In Sunday's series finale, Illinois Wesleyan took a 1-0 lead in the first inning after loading the bases and scoring on a fielder's choice-RBI off the bat of Kraig Ladd. Carthage came right back with four runs in the bottom of the first. The Red Men loaded the bases, and Will Hodges delivered a two-run double. Josh Albers followed with a run-scoring grounder and Nate Hughes an RBI-single for a 4-1 lead.

Carthage sent 12 men to the plate in a seven-run second inning. Back-to-back doubles by Billy Herrin and Trevor Whately gave Carthage a 5-1 lead, with Whately scoring on a passed ball for a 6-1 edge. The Red Men then put two runners on base, and Will Hodges tripled them both in to make the score 8-1. A single by Nate Hughes scored Hodges, and it was 9-1. Herrin, batting for the second time in the frame, singled in a run to make the lead 10-1. Whately followed with an RBI-single for an 11-1 margin.

The Titans scored a run in the third and added three runs in the fifth. In the fifth, IWU scored on Ryan Hopp's two-run single, along with a run scored on a wild pitch to cut the lead to 11-5. Carthage went up, 13-5, with two runs in the bottom of the fifth. Trevor Whately walked, stole second, advanced to third on a wild pitch and scored on a second wild pitch. Tim Hansen followed with a solo home run.

The Titans scored a run in the sixth to make it 13-6, but Carthage scored three in the seventh to go up, 16-6, and the game was halted on a 10-run rule. In the seventh, Joey Aiello doubled and scored on a single by Tim Hansen, and Will Hodges hit a long home run to rightfield, scoring Hansen and ending the game. 
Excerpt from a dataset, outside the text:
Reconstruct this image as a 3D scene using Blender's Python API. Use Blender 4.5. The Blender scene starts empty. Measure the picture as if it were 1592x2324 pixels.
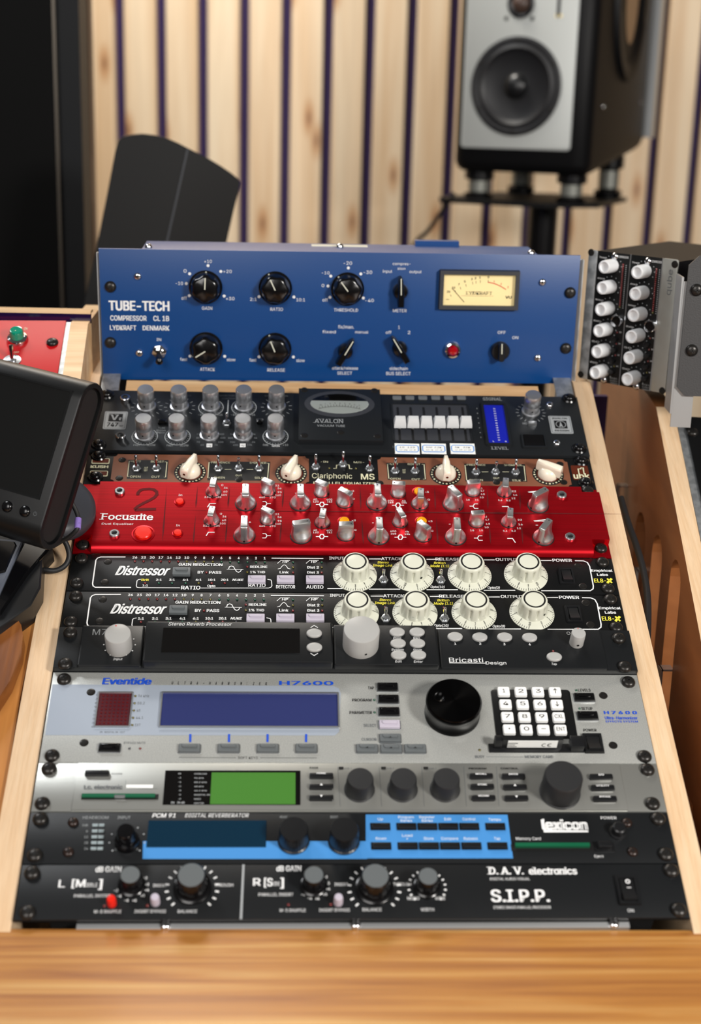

Hodges went three-for-five with a double, a triple, a home run and six RBI. The Carthage centerfielder went seven-for-13 in the three-game series, with two doubles, two triples, a home run and 10 RBI. Hansen went four-for-four with a home run and two RBI, and Trevor Whately also went four-for-four with a double and two RBI. The Red Men collected 20 hits against six Titan pitchers.

Carthage pitcher Eric Rohe (2-0) made his second appearance of the year and his first start after breaking his pitching hand in late-February. Rohe went the distance and allowed six runs, four earned, on eight hits and two walks, while striking out seven batters. Rohe also hit four batters, which tied a Carthage game record. Joe Sweeney (2-1) took the loss. Carthage plays host to conference-opponent and No. 26 Wheaton College (Ill., 18-5, 5-2 CCIW) on Wednesday, April 14 in a 1 p.m. twinbill, also at the Carthage Baseball Field. 

“We got 10-run-ruled twice this past week,” noted Carthage coach Augie Schmidt IV, “once against Wheaton and then in the first Illinois Wesleyan game. I don't even remember the last time that happened to us. After that, all we could do was win the next two games, which we did. This is a hard group to figure out, and we just don't know what to expect on any given day. It's feast or famine. The pitching was good in the last two games, and we showed some really good resilience in coming back after losing that 15-4 game on Saturday. Eric Rohe gave us a nice lift in the series-finale, and Chris Krepline pitched well in the Saturday nightcap. The conference race is a mess, it's wide open, and everybody is beating everybody. The Wheaton series is huge on Wednesday, and we need to play good baseball.”